Wednesday, July 17, 2013

Review: The Magic Barrel by Bernard Malamud

Bernard Malamud's first short story collection, The Magic Barrel, won the 1959 National Book Award. Does that make it a great book?

I am drawn to 20th and 21st century male writers, especially to Americans. In part, this must reflect the sexism of the publishing industry, especially early in the century. Partly, it must reflect a prejudice that I have (that most boys must have, or else why would the psuedonyms JK Rowling and SE Hinton and Franklin W. Dixon exist?).

In half-jest, when I last re-organized and pruned my books, I filled an entire bookcase with books about lonely men. Roth and Hemingway and Miller and Coetzee and Faulkner.

But I was disappointed by the lonely men populating Malamud's thirteen stories. Even those who have women in their lives don't know how to allow themselves to be helped.
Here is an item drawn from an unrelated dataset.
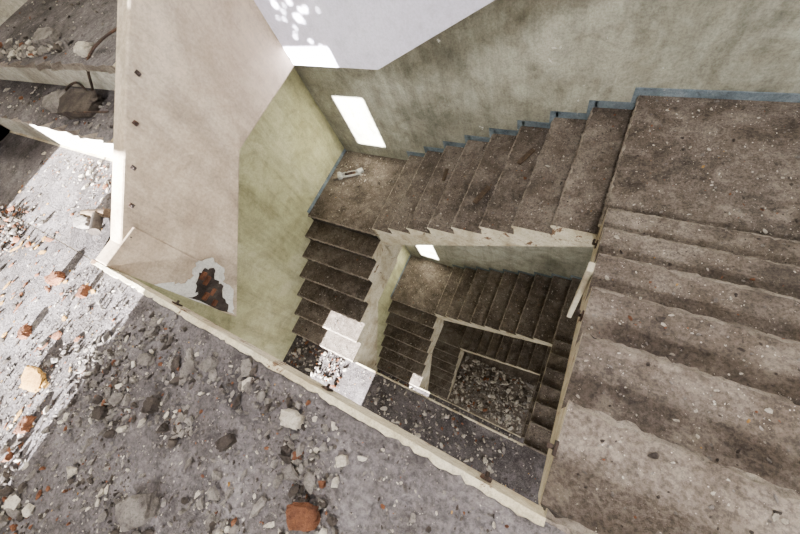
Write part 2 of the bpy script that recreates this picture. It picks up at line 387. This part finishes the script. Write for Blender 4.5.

The women are either at home with the children ("Behold the Key"), harping about money ("The Bill"), laying in bed dying ("Angel Levine"), or prizes to be idealize, won or discarded ("The Magic Barrel," "The Lady of the Lake," and "The Girl of My Dreams," respectively).



For fun, let's apply the Bechdel Test to The Magic Barrel.
1) Are there two or more women in it that have names? Yes.
2) Do they talk to each other? No.
3) Do they talk about something other than a man? No.

I think the Bechdel test has plenty of flaws. Primarily, that the development or failure of a relationship between two people is the most ripe topic for art in human history, and for most of human history, characters in stories were limited to one of two genders. Relatedly, given the constrictions of focused story-telling (unless you're going the Ulysses route and throwing in everything), once we establish the development of a relationship as a theme, the audience expects nearly all scenes and conversations to revolve around that theme). So yes, we should expect nearly every love story to fail the test (and, in their fashion, each of Malamud's short stories is a love story).

But all the same, I was surprised by the uniformity of the characters in The Magic Barrel. Too many lonely men, going about their same old lives the same old way.